The same applies, slightly later, to D.C.Fontana, a story-editor and writer on the Original Series of Star Trek. 'D' stands for Dorothy, but I didn’t realise that for many years. The Wikipedia entry notes: "(Leonard) Nimoy… felt that unusually among Star Trek's writers, Fontana was able to write believable female characters who were fully developed in the screenplay." As this implies, though ahead of its time in many ways, the Original Series did frequently falter in its depiction of female characters.
You get the picture. My reading has always been voracious and eclectic and nothing ever flicked that switch that supposedly resides in the male brain that turns you away from 'girls' books'—and sometimes away from reading altogether (shudder).
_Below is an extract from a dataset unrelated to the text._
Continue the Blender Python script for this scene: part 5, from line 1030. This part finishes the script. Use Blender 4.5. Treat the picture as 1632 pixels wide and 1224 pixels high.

It’s true that my special fondness for science fiction did take me into an area that was rather male-dominated, so I give thanks that I found Le Guin as early as I did, and soon enough picked up on other trail-blazing females, like Joanna Russ, Vonda N. McIntyre, and Anne McCaffrey, who once commented, "I was so tired of all the weak women screaming in the corner while their boyfriends were beating off the aliens."
I also encountered major feminist classics when I switched from Geography to Social and Political Sciences for the second half of my degree: The Second Sex, The Feminine Mystique, The Female Eunuch, and so on. On the whole, though, I’m sure I’ve learned more from novels than from academic texts and polemics; and I think I could make a case for science fiction at least having the potential to open the reader’s mind to new possibilities and new ways of thinking about how the world might be. (Which is why I’m perennially disappointed when SF, especially in movies, defaults back to Just Another Monster Story. Alien and its sequels may have a terrific female lead, but in other respects they’re just Beowulf with rockets and big guns.)
And where does all this get us? I write, sometimes, from the POV of female characters. And I feel, with a character like Jerya, very strong identification with her. Is this a response, as I may have suggested, to my life’s reading? Does it also owe something to some of the female role models in my life? Am I working through some unresolved gender issues of my own? And if so, are they issues with maleness itself, or merely with masculinity? Cards on the table, I am absolutely clear that I have problems with typical traditional models of masculinity. I’m appalled by the whole incel narrative, and if they want to say I’m not a real man, I’ll say "thanks for the compliment".
In the end I keep coming back to that question posed by Charles Stross: "how would you feel about a writer who ONLY ever wrote inside their gender?" 'Seriously concerned’ would probably be my answer. It would be a sad world if we couldn’t at least try to put ourselves in others’ shoes. Fiction-writing, for me, is not disguised autobiography; it’s about discovering other lives. Lives that I might have lived, perhaps. Reincarnation by imagination?
The question I see is not whether it should be done, but whether it’s done well. I do the best I can—as Le Guin says, I take responsibility. But in the end it’s up to the reader to say how well (or not) I’ve done it.